Ce texte va permettre de doter les maires, et les élus municipaux, de nouvelles possibilités. Il s’adresse en priorité aux plus de 30 000 communes qui comptent moins de 3500 habitants. Je n’attends pas une mesure en particulier, mais une série de mesures qui vont remettre la mairie au cœur de la vie des habitants et doter les élus de moyens d’action et de vraies protections. Pour reprendre l’expression symbolique, l’enjeu est de “remettre le maire au milieu du village”.

Les domaines couverts par le projet de loi sont nombreux, variés et attendus – du droit à la formation, en passant par la commande publique et la protection du patrimoine rural. Le débat parlementaire va évidemment enrichir ce texte, et j’attends avec impatience le dépôt du projet à l’Assemblée nationale d’ici la fin de l’année. Je me félicite d’ailleurs de l’implication de mon collègue et ancien maire, Bruno Questel, qui va le faire vivre dans notre groupe parlementaire.

Ce qui est essentiel, c’est de s’assurer que chaque décision soit prise au bon niveau. Efficacité et proximité de l’action publique marchent ensemble, selon moi.

La République en marche a lancé un grand appel à l’engagement, « La République c’est vous ». Comment redonner envie de s’engager en politique ?

C’est une vraie question. Aujourd’hui, 2 maires sur 3 sont âgés d’au moins 60 ans. Au même titre que les médecins généralistes, il y a un vrai sujet d’alerte sur le risque de « déserts démocratiques ». En mars prochain, il est important de pousser les plus jeunes, les actifs, et bien entendu les femmes qui restent sous-représentées, à reprendre le flambeau et à bénéficier de l’expérience des élus sortants.

Être maire, ce n’est pas toujours de tout repos, mais c’est très souvent un motif de fierté. Les travaux de voirie et d’assainissement ne sont peut-être pas spectaculaires sur le papier, mais il y a un avant et un après mesurable pour les habitants.

Pour terminer, je sais le gouvernement pleinement mobilisé, qui pourra compter sur sa majorité pour agir en faveur des celles et ceux qui sont les piliers de notre démocratie et les ambassadeurs de nos territoires. Difficile d’envisager un avenir commun sans communes !
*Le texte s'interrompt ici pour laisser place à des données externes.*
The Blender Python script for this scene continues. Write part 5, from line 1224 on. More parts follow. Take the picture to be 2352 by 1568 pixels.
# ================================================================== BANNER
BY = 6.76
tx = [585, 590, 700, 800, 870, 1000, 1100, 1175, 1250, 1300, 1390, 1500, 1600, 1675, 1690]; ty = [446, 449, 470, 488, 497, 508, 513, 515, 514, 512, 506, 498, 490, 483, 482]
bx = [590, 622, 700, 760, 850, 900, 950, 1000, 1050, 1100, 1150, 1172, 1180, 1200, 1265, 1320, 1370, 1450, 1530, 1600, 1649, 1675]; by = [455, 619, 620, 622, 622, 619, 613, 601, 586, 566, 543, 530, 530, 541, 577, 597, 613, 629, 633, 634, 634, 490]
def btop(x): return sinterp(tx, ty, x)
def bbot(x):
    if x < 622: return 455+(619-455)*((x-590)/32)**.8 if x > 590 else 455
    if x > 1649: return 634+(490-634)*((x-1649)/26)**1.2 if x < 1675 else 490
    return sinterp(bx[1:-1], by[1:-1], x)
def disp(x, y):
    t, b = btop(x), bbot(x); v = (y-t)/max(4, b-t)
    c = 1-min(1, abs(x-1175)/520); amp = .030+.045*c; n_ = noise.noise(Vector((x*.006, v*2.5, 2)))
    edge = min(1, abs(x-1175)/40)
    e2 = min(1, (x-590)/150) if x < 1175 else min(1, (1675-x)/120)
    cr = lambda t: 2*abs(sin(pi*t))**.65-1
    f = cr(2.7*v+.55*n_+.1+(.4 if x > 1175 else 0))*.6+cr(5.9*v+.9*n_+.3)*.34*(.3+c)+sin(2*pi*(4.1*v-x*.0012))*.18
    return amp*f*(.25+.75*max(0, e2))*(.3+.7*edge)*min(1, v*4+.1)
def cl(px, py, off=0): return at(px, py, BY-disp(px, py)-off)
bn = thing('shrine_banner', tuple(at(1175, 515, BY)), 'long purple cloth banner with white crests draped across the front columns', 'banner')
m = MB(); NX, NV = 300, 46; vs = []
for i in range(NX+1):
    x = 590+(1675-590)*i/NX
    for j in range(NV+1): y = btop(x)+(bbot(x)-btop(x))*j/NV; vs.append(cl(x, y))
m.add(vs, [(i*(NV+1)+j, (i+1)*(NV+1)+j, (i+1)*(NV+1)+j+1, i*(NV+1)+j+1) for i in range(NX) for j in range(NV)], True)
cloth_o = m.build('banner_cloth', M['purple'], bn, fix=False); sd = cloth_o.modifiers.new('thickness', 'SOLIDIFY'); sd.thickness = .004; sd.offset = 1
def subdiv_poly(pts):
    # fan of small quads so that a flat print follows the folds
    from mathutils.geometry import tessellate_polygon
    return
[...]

Je suis disponible pour accueillir tous les jeunes candidats aux élections municipales du Mouvement dans ma circonscription pour partager mon expérience d’élu local et leur faire rencontrer des maires exemplaires. Et, c’est pourquoi il est précieux d’avoir une fédération d’élus animée par Stéphane Travert qui est une vraie ressource pour tous les candidats de mars 2020.